Write out the opening lines of the data word for word, up to and including the line with "sc.camera = cam", and leave every picture and every later line out.

★ ★ ★ ★

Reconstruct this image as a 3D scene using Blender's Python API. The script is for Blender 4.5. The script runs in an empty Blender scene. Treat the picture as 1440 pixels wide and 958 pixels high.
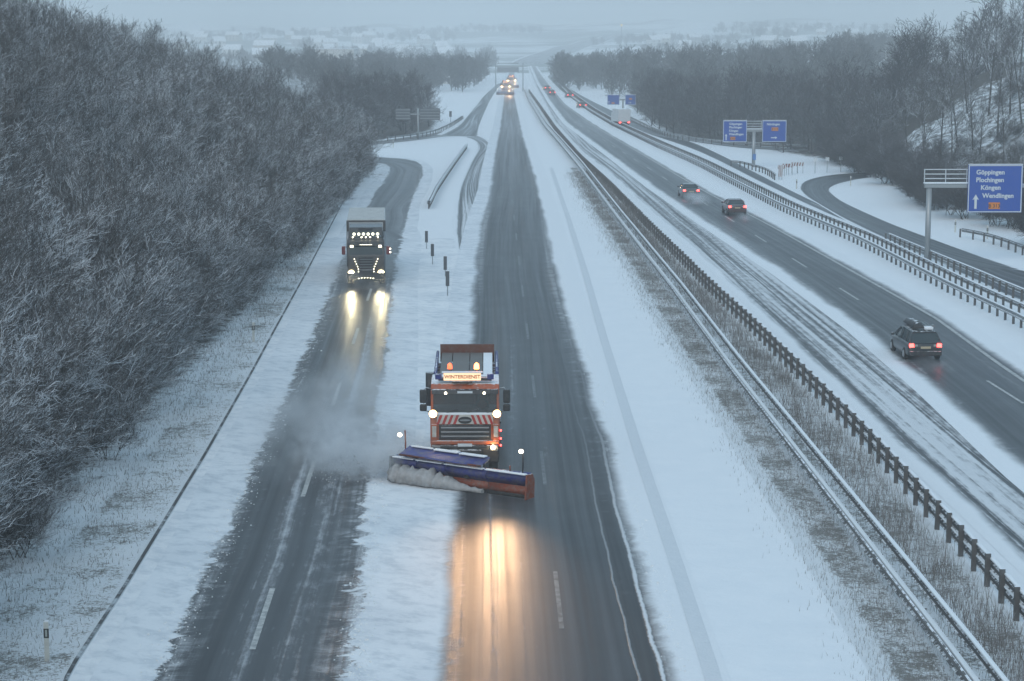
import bpy, bmesh, math, random
from mathutils import Vector, Matrix
R = math.radians
rnd = random.Random(7)
sc = bpy.context.scene
col = sc.collection

# ------------------------------------------------------------------ camera
CAM_H = 15.8
FPX = 2850.0                      # focal length in pixels of the 1440 px wide photograph
PITCH = math.atan(422 / FPX)
YAW = math.atan(30 / FPX * math.cos(PITCH))
cam_d = bpy.data.cameras.new('camera')
cam = bpy.data.objects.new('camera', cam_d); col.objects.link(cam)
cam_d.sensor_width = 36.0
cam_d.lens = FPX / 1440 * 36.0
cam_d.clip_start = 0.5; cam_d.clip_end = 30000
cam.location = (0, 0, CAM_H)
cam.rotation_euler = (math.pi / 2 - PITCH, 0, -YAW)
sc.camera = cam

# ------------------------------------------------------------------ world / sun / exposure
SKY_STR, OVERCAST = 0.05, (0.425, 0.64, 0.79, 1)
w = bpy.data.worlds.new('World'); sc.world = w; w.use_nodes = True
nt = w.node_tree; nt.nodes.clear()
out = nt.nodes.new('ShaderNodeOutputWorld')
sky = nt.nodes.new('ShaderNodeTexSky'); sky.sky_type = 'NISHITA'; sky.sun_disc = False
SUN_EL, SUN_ROT = R(38), R(200)
sky.sun_elevation = SUN_EL; sky.sun_rotation = SUN_ROT
sky.air_density = 1.0; sky.dust_density = 3.0; sky.ozone_density = 2.0
b1 = nt.nodes.new('ShaderNodeBackground'); b1.inputs['Strength'].default_value = SKY_STR
b2 = nt.nodes.new('ShaderNodeBackground'); b2.inputs['Color'].default_value = OVERCAST
b2.inputs['Strength'].default_value = 0.72                      # the closed cloud layer
ad = nt.nodes.new('ShaderNodeAddShader')
nt.links.new(sky.outputs[0], b1.inputs['Color'])
nt.links.new(b1.outputs[0], ad.inputs[0]); nt.links.new(b2.outputs[0], ad.inputs[1])
nt.links.new(ad.outputs[0], out.inputs['Surface'])
sd = bpy.data.lights.new('sun', 'SUN'); sd.energy = 0.5; sd.angle = R(40); sd.color = (1.0, 0.97, 0.93)
so = bpy.data.objects.new('sun', sd); col.objects.link(so)
# sun direction: towards azimuth SUN_ROT (from +Y, clockwise), elevation SUN_EL
sv = Vector((math.sin(SUN_ROT) * math.cos(SUN_EL), math.cos(SUN_ROT) * math.cos(SUN_EL), math.sin(SUN_EL)))
so.rotation_euler = (-sv).to_track_quat('-Z', 'Y').to_euler()
so.location = (0, 0, 60)
sc.view_settings.view_transform = 'Standard'; sc.view_settings.look = 'None'
sc.view_settings.gamma = 1; sc.view_settings.use_curve_mapping = False
sc.view_settings.exposure = 0.06
try:
    sc.cycles.volume_bounces = 4
    sc.cycles.max_bounces = 6
    sc.cycles.volume_max_steps = 96
    sc.cycles.sample_clamp_indirect = 4
except Exception:
    pass

# ------------------------------------------------------------------ geometry helpers
_F = Vector((math.sin(YAW) * math.cos(PITCH), math.cos(YAW) * math.cos(PITCH), -math.sin(PITCH)))
_R = Vector((math.cos(YAW), -math.sin(YAW), 0)); _U = _R.cross(_F)
def at(px, py, z=0.0):
    """point on height z seen at pixel px, py of the 1440 x 958 photograph"""
    d = _F + _R * ((px - 720) / FPX) + _U * ((479 - py) / FPX)
    t = (z - CAM_H) / d.z
    return Vector((0, 0, CAM_H)) + d * t
def atD(px, Y, z=0.0):
    d = _F + _R * ((px - 720) / FPX)
    # horizontal direction of that column at distance Y
    return Vector(((px - 690) / FPX * Y, Y, z))
def zof(py, Y):
    return CAM_H - (py - 57) / FPX * Y

def sstep(a, b, x):
    t = max(0.0, min(1.0, (x - a) / (b - a))); return t * t * (3 - 2 * t)
def lerp(a, b, t): return a + (b - a) * t
def interp(x, xs, ys):
    if x <= xs[0]:
        return ys[0] + (x - xs[0]) * (ys[1] - ys[0]) / (xs[1] - xs[0])
    if x >= xs[-1]:
        return ys[-1] + (x - xs[-1]) * (ys[-1] - ys[-2]) / (xs[-1] - xs[-2])
    for i in range(len(xs) - 1):
        if x <= xs[i + 1]:
            return ys[i] + (x - xs[i]) * (ys[i + 1] - ys[i]) / (xs[i + 1] - xs[i])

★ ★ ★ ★

_Solved exercise_
Reconstruct this image as a 3D scene using Blender's Python API. The script is for Blender 4.5. The script runs in an empty Blender scene. Treat the picture as 1440 pixels wide and 958 pixels high.
import bpy, bmesh, math, random
from mathutils import Vector, Matrix
R = math.radians
rnd = random.Random(7)
sc = bpy.context.scene
col = sc.collection

# ------------------------------------------------------------------ camera
CAM_H = 15.8
FPX = 2850.0                      # focal length in pixels of the 1440 px wide photograph
PITCH = math.atan(422 / FPX)
YAW = math.atan(30 / FPX * math.cos(PITCH))
cam_d = bpy.data.cameras.new('camera')
cam = bpy.data.objects.new('camera', cam_d); col.objects.link(cam)
cam_d.sensor_width = 36.0
cam_d.lens = FPX / 1440 * 36.0
cam_d.clip_start = 0.5; cam_d.clip_end = 30000
cam.location = (0, 0, CAM_H)
cam.rotation_euler = (math.pi / 2 - PITCH, 0, -YAW)
sc.camera = cam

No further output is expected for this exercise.